DATA TO PROCESS -
(begin)

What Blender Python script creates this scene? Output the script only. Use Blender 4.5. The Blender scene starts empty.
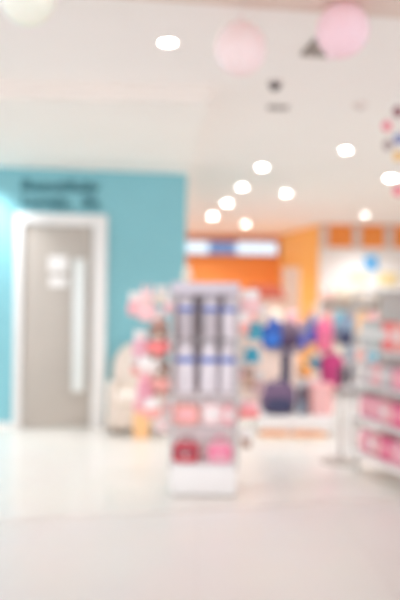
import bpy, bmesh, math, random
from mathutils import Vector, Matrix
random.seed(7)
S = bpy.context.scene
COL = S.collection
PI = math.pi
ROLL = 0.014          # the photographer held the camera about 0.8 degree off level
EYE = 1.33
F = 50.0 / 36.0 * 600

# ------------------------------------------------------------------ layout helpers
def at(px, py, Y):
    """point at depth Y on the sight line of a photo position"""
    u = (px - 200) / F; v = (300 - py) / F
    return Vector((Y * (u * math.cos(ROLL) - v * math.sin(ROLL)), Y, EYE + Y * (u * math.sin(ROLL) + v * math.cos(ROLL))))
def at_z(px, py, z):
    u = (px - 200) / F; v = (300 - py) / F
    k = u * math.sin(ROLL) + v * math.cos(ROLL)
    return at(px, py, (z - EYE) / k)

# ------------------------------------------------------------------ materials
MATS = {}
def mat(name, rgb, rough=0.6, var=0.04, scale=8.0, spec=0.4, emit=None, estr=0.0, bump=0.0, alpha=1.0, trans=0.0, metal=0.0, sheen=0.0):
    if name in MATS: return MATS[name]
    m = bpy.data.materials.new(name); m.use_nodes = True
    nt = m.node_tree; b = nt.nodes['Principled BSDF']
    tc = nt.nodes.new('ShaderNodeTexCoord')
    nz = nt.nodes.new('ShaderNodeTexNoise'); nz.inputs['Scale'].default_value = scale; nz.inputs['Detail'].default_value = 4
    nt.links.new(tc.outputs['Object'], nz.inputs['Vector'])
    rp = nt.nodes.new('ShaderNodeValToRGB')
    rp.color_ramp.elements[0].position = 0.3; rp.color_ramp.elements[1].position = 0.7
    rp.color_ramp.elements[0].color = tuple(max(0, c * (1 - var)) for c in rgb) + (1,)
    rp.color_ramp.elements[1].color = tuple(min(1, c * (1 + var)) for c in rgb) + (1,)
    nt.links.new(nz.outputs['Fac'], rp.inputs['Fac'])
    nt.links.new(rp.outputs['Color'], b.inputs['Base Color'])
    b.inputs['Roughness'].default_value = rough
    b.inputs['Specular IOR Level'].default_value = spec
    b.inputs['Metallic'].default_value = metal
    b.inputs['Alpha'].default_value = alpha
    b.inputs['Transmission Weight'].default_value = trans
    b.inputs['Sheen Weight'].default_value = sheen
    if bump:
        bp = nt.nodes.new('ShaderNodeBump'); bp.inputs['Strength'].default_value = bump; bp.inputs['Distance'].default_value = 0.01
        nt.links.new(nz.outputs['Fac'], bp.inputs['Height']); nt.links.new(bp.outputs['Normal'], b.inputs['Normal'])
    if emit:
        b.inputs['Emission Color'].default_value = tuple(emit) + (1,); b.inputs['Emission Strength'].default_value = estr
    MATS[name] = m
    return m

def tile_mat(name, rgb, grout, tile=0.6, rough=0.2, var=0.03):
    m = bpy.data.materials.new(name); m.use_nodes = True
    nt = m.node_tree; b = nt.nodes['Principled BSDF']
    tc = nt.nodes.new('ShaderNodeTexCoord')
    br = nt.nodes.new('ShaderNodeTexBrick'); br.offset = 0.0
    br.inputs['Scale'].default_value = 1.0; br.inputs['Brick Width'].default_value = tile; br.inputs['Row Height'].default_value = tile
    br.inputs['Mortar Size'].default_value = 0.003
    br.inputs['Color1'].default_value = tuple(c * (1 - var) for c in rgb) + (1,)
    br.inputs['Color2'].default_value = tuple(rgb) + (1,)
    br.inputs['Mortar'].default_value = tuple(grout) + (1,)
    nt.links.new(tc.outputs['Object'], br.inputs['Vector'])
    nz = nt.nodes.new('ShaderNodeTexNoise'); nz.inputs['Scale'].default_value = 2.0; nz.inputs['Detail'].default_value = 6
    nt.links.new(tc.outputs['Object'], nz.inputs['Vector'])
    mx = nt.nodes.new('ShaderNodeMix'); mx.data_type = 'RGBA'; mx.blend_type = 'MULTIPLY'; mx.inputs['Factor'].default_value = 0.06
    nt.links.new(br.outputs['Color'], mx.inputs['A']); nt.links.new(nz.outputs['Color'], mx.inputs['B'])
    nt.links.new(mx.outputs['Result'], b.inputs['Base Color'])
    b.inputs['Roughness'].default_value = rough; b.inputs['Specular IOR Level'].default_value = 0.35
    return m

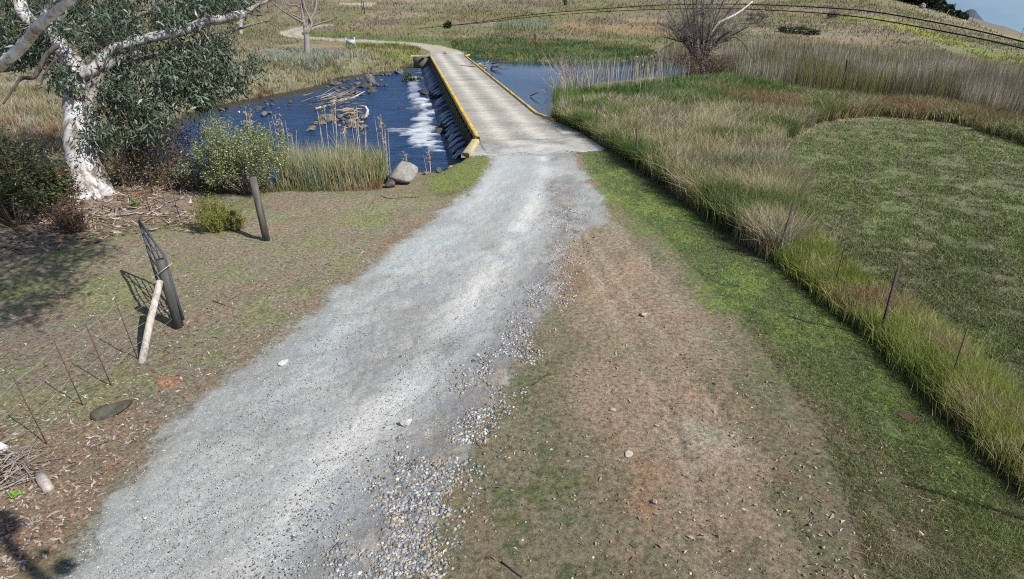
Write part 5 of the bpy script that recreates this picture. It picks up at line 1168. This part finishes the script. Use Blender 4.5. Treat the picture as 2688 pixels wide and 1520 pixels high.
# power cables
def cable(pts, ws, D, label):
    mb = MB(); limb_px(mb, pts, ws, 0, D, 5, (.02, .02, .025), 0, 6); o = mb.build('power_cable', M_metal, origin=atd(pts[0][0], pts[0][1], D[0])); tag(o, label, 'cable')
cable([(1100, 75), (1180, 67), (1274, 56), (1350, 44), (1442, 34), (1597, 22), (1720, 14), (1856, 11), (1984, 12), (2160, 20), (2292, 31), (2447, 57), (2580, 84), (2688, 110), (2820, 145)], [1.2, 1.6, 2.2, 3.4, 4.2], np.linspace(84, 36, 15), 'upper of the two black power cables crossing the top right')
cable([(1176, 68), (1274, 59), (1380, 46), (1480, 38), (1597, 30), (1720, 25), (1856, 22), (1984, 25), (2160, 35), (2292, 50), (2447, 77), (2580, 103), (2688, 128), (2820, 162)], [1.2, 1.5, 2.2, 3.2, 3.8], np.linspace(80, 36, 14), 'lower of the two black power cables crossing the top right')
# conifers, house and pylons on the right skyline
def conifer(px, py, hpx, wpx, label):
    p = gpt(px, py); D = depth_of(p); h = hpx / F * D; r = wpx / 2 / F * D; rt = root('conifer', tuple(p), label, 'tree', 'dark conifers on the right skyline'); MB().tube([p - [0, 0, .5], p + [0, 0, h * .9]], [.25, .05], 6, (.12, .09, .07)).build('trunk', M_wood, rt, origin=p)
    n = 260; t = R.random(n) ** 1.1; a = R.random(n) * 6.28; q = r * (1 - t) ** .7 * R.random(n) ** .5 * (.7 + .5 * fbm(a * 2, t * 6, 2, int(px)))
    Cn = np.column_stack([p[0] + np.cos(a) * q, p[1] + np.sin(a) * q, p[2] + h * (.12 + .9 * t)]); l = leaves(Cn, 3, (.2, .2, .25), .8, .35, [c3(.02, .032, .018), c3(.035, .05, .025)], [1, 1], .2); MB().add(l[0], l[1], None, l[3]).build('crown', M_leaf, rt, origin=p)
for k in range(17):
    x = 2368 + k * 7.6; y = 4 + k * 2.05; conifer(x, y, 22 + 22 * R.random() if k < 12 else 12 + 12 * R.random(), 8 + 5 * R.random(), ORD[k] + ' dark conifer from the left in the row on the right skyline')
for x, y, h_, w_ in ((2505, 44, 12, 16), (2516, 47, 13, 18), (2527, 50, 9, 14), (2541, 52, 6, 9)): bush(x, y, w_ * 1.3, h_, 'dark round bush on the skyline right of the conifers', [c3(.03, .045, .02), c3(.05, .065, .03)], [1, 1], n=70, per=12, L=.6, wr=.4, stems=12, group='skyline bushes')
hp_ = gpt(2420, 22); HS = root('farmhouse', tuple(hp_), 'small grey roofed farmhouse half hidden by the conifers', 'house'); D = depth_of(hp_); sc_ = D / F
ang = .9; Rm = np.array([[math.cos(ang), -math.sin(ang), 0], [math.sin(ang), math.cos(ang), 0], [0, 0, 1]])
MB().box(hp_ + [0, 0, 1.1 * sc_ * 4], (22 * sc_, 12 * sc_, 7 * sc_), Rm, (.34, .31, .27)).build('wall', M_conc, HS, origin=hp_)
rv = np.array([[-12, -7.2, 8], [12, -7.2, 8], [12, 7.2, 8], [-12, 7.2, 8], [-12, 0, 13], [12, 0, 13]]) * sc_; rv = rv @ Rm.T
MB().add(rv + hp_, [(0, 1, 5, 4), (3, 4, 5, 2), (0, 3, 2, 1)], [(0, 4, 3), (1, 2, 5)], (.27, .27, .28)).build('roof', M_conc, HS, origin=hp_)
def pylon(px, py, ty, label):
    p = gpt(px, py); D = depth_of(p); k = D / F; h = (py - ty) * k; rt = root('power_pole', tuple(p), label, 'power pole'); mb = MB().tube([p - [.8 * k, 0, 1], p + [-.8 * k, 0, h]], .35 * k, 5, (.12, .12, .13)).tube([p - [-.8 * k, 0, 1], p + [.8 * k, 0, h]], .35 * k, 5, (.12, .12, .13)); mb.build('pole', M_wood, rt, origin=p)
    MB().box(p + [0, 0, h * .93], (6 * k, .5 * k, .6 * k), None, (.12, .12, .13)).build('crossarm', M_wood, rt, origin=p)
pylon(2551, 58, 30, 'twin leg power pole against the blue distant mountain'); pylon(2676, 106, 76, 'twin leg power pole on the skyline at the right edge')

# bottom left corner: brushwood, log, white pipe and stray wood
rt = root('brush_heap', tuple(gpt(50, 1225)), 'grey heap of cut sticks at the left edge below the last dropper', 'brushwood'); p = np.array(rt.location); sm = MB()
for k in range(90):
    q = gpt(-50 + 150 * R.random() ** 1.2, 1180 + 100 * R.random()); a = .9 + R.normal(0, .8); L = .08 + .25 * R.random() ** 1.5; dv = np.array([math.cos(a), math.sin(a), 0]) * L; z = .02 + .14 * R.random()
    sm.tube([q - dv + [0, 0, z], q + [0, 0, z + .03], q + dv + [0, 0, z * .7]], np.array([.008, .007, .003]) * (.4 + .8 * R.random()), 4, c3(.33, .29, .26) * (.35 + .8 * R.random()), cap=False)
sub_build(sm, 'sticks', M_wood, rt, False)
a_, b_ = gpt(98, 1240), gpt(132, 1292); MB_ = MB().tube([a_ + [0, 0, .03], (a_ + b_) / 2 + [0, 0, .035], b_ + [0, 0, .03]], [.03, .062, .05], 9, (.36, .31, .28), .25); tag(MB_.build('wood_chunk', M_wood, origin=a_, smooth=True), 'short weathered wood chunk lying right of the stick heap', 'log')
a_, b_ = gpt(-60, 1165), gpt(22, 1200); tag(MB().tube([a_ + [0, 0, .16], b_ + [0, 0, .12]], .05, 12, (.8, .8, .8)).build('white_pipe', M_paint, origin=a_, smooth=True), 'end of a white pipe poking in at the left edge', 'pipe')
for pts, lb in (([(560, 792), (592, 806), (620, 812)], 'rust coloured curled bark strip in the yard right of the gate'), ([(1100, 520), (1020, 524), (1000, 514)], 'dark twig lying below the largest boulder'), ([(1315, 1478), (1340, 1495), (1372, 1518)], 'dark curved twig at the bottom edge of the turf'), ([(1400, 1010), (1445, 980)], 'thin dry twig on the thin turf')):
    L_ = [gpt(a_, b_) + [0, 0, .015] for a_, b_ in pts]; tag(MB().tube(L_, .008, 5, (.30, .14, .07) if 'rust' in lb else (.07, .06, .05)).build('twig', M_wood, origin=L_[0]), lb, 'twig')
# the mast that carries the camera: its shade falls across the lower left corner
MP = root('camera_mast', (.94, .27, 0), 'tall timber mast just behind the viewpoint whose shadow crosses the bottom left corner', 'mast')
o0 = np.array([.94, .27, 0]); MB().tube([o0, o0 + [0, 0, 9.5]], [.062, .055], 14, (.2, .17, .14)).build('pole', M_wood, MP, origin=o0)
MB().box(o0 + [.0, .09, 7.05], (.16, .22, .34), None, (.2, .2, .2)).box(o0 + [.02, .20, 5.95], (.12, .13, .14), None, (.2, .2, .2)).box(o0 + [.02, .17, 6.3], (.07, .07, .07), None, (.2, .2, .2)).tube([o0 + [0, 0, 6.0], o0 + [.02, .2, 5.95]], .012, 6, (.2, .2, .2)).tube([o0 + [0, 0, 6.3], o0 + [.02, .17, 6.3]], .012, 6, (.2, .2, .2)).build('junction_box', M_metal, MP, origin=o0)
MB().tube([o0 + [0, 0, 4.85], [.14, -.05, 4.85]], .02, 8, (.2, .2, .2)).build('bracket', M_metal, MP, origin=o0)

(end)
(begin)

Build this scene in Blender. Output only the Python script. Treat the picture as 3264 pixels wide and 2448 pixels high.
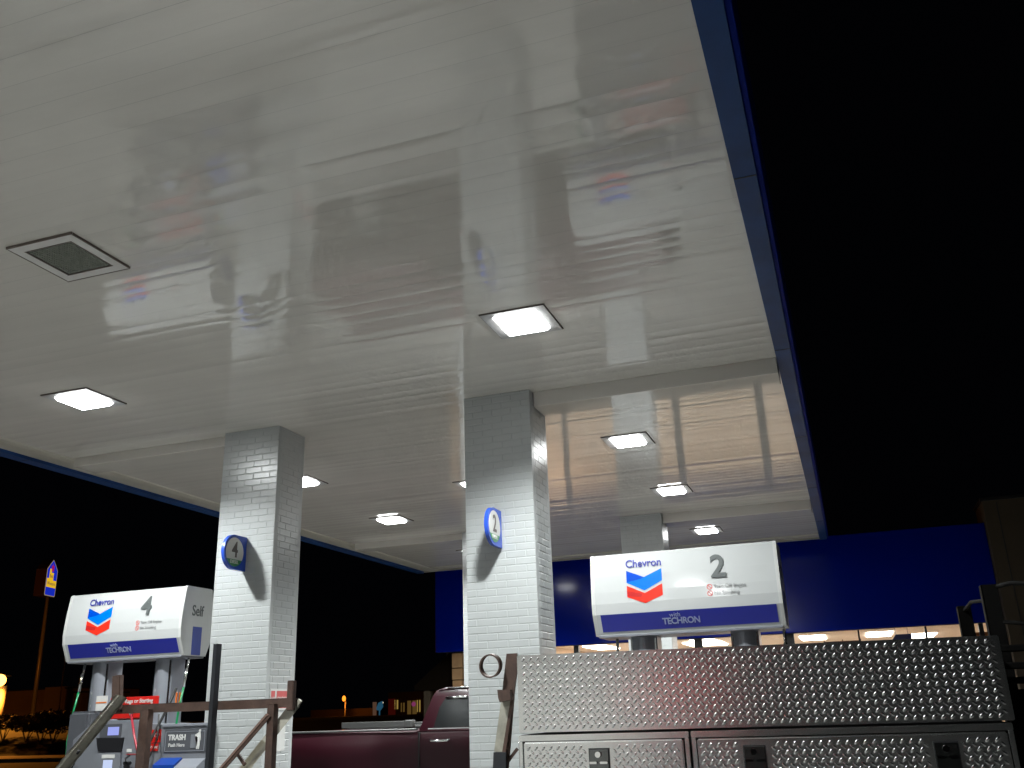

(end)
(begin)

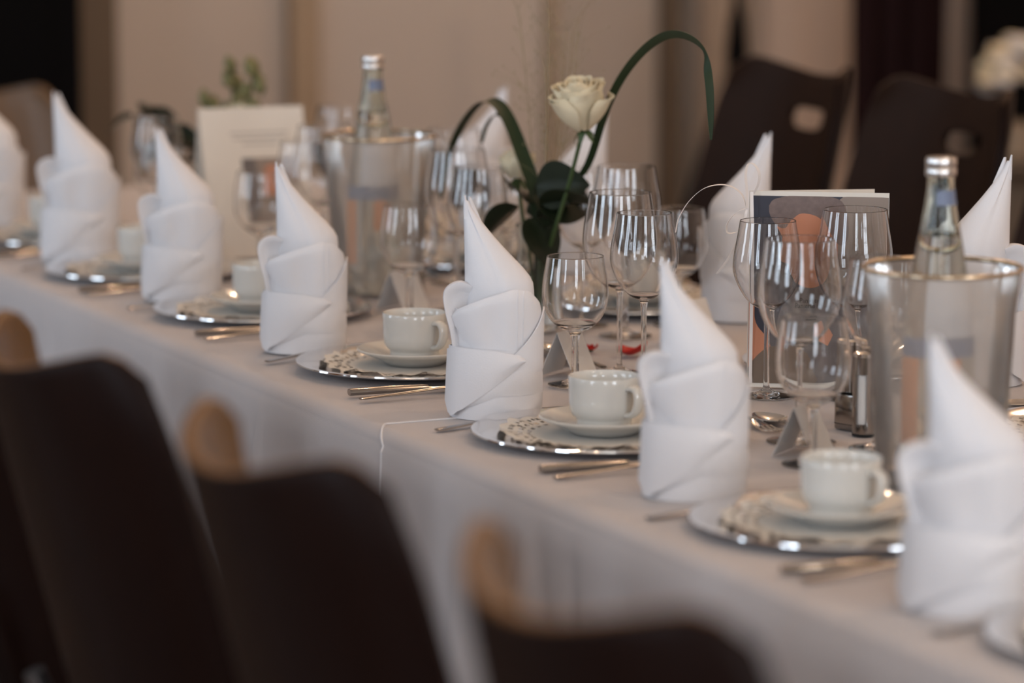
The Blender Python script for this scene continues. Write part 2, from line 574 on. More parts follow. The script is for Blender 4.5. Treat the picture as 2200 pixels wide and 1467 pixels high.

(end)

In the entries above, find the line that contains "What Blender Python" and the line that contains "return at(px, py, (z - EYE) / k)". Reproduce exactly those two lines and every line between them, but not the pictures.

FULL OUTPUT -
What Blender Python script creates this scene? Output the script only. Use Blender 4.5. The Blender scene starts empty.
import bpy, bmesh, math, random
from mathutils import Vector, Matrix
random.seed(7)
S = bpy.context.scene
COL = S.collection
PI = math.pi
ROLL = 0.014          # the photographer held the camera about 0.8 degree off level
EYE = 1.33
F = 50.0 / 36.0 * 600

# ------------------------------------------------------------------ layout helpers
def at(px, py, Y):
    """point at depth Y on the sight line of a photo position"""
    u = (px - 200) / F; v = (300 - py) / F
    return Vector((Y * (u * math.cos(ROLL) - v * math.sin(ROLL)), Y, EYE + Y * (u * math.sin(ROLL) + v * math.cos(ROLL))))
def at_z(px, py, z):
    u = (px - 200) / F; v = (300 - py) / F
    k = u * math.sin(ROLL) + v * math.cos(ROLL)
    return at(px, py, (z - EYE) / k)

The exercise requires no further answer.